A Belfast boy, di Michael Phillips

L’Irlanda in A Belfast boy, di Michael Phillips

A Belfast boy, il libro che stiamo per presentare è diverso da tutti gli altri perché non è né un romanzo, né un saggio vero e proprio. Potremmo dire che è il racconto autobiografico di un uomo che ha lottato per l’identità del proprio paese e per ciò in cui ha creduto. Il testo in questione, come dicevamo, è A Belfast boy, libro di Michael Phillips, edito da Homeless Edizioni.

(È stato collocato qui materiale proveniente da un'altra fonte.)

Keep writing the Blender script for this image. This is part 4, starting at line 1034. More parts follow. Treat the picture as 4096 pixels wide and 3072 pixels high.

Si tratta, dunque, di un libro autobiografico dove l’autore racconta le fasi della propria esistenza in un contesto storico particolare.

A Belfast boy, di Michael Phillips

Parliamo degli anni ’70 del secolo scorso che hanno visto l’Irlanda essere lo scenario della lotta tra i protestanti lealisti e i cattolici indipendentisti e degli attacchi dell’IRA contro la presenza britannica. Il libro giunge a vent’anni da quei tragici avvenimenti, che hanno coinvolto l’autore in prima persona, essendo stato incarcerato, e poi prosciolto, per quindici mesi in un carcere di massima sicurezza a Londra con l’ingiusta accusa di terrorismo. «Il cammino per riuscire ad andare avanti, pianificare il futuro ed evitare che il mio passato tossico continuasse ad influenzare le mie decisioni mi era costato caro troppo a lungo. Personalmente mi sento frustrato per aver sprecato tutto quel tempo bloccato in una situazione di crisi senza fine.

Carriera, stabilità economica e, naturalmente, relazioni sentimentali sono tutti aspetti che nel corso degli anni ne hanno risentito. È stata una corsa selvaggia ma ora è tempo di cambiare marcia, almeno per raggiungere un maggiore livello di responsabilità». La lettura di questo libro risulta molto toccante, perché l’autore mette nero su bianco non solo il racconto della sua vita a partire da una infanzia turbolenta, ma anche le difficoltà sorte nella sua nuova vita italiana. Il passato, che con questo libro affronta con aperto coraggio, continua ad essere una costante nella sua esistenza, in virtù anche di un ritorno nella sua terra d’origine di vecchie ombre rivoluzionarie. «Quando esplosero i Troubles alla fine degli anni Sessanta, inizio anni Settanta, la nostra casa in città fu attaccata. Un vicino protestante, che si era stranamente comportato in modo amichevole fino a quel momento, aggredì in maniera violenta mio padre Séan nella nostra cucina.

Il leader unionista Ian Paisley si era dato un gran da fare per aizzare i locali, portandoli a livelli di isterìa tali che la gente aveva iniziato a rivoltarsi contro amici e vicini di casa cattolici, quindi forse quello che visse mio padre non fu un evento così eccezionale. Come se non bastasse, quasi 50.000 famiglie cattoliche furono costrette a lasciare le loro case di Belfast – un episodio che in seguito fu definito come il maggiore movimento migratorio di massa nell’Europa del dopoguerra. Intere vie di alcuni quartieri cattolici furono date alle fiamme su ordine dei leader unionisti, che volevano difendere la corona ad ogni costo e togliersi tutti quei “papisti” dai piedi». Come si può leggere, A Belfast boy è un libro pieno di notizie e veramente appassionante, in cui emerge la rabbia e il rammarico di un uomo legato alla sua terra e per la quale la storia non è stata benevola.